Work instructions:
Transcribe the material in full. Nothing should differ except that the pictures are left out.

---

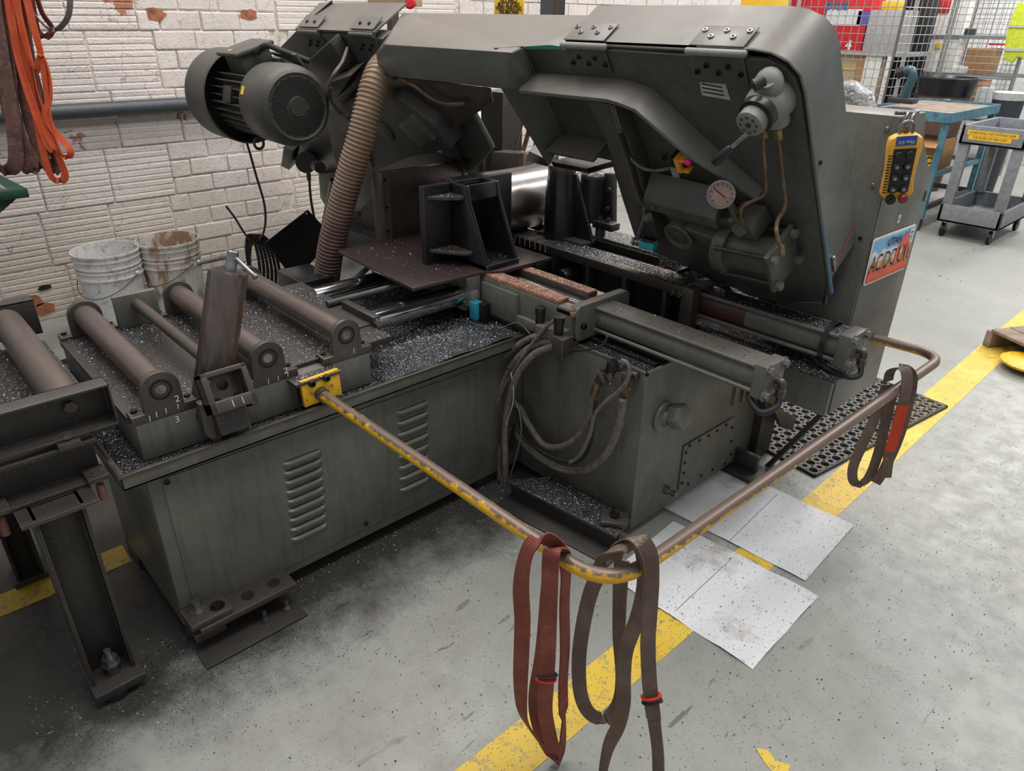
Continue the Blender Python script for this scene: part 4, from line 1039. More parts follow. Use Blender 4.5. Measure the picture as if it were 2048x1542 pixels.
band('desert_field', .28, .44, 'plate_tan', .0032, None, lambda u: .03*math.sin(u*9))
band('ground_field', .05, .27, 'plate_orange', .0038, None, lambda u: .05*math.sin(u*5+1)+.14*max(0, u-.6))
arch = [(.60, .25), (.60, .52), (.64, .66), (.68, .76), (.74, .82), (.78, .90), (.84, .88), (.86, .78), (.92, .60), (.95, .36), (.93, .22), (.86, .24), (.84, .42), (.80, .58), (.75, .62), (.70, .55), (.68, .38), (.69, .25)]
part('rock_arch', poly(arch, .0044), 'plate_orange', lp, smooth=False)
part('lower_rim', poly([(.03, .05), (.97, .05), (.97, .10), (.03, .10)], .0046), 'plate_red', lp, smooth=False)
ux = (Lp(1, .5)-Lp(0, .5)).normalized(); uz = Vector((0, 0, 1))
part('plate_lettering', text_mb('UTAH', .030, Lp(.50, .80, .005), ux, uz, .0006, sx=1.25, bold=.0008), 'black_ink', lp)
part('plate_lettering', text_mb('AC/DC U11', .074, Lp(.50, .42, .0056), ux, uz, .0006, sx=.76, bold=0), 'black_ink', lp)
part('plate_sticker', poly([(.85, .80), (.95, .80), (.95, .93), (.85, .93)], .0052), 'plate_white', lp, smooth=False)
part('sticker_mark', poly([(.87, .84), (.93, .84), (.93, .88), (.87, .88)], .0058), 'label_blue', lp, smooth=False)
part('plate_lettering', text_mb('CENTENNIAL', .010, Lp(.5, .13, .0052), ux, uz, .0004), 'plate_tan', lp)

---

Expected output:
Continue the Blender Python script for this scene: part 4, from line 1039. More parts follow. Use Blender 4.5. Measure the picture as if it were 2048x1542 pixels.
band('desert_field', .28, .44, 'plate_tan', .0032, None, lambda u: .03*math.sin(u*9))
band('ground_field', .05, .27, 'plate_orange', .0038, None, lambda u: .05*math.sin(u*5+1)+.14*max(0, u-.6))
arch = [(.60, .25), (.60, .52), (.64, .66), (.68, .76), (.74, .82), (.78, .90), (.84, .88), (.86, .78), (.92, .60), (.95, .36), (.93, .22), (.86, .24), (.84, .42), (.80, .58), (.75, .62), (.70, .55), (.68, .38), (.69, .25)]
part('rock_arch', poly(arch, .0044), 'plate_orange', lp, smooth=False)
part('lower_rim', poly([(.03, .05), (.97, .05), (.97, .10), (.03, .10)], .0046), 'plate_red', lp, smooth=False)
ux = (Lp(1, .5)-Lp(0, .5)).normalized(); uz = Vector((0, 0, 1))
part('plate_lettering', text_mb('UTAH', .030, Lp(.50, .80, .005), ux, uz, .0006, sx=1.25, bold=.0008), 'black_ink', lp)
part('plate_lettering', text_mb('AC/DC U11', .074, Lp(.50, .42, .0056), ux, uz, .0006, sx=.76, bold=0), 'black_ink', lp)
part('plate_sticker', poly([(.85, .80), (.95, .80), (.95, .93), (.85, .93)], .0052), 'plate_white', lp, smooth=False)
part('sticker_mark', poly([(.87, .84), (.93, .84), (.93, .88), (.87, .88)], .0058), 'label_blue', lp, smooth=False)
part('plate_lettering', text_mb('CENTENNIAL', .010, Lp(.5, .13, .0052), ux, uz, .0004), 'plate_tan', lp)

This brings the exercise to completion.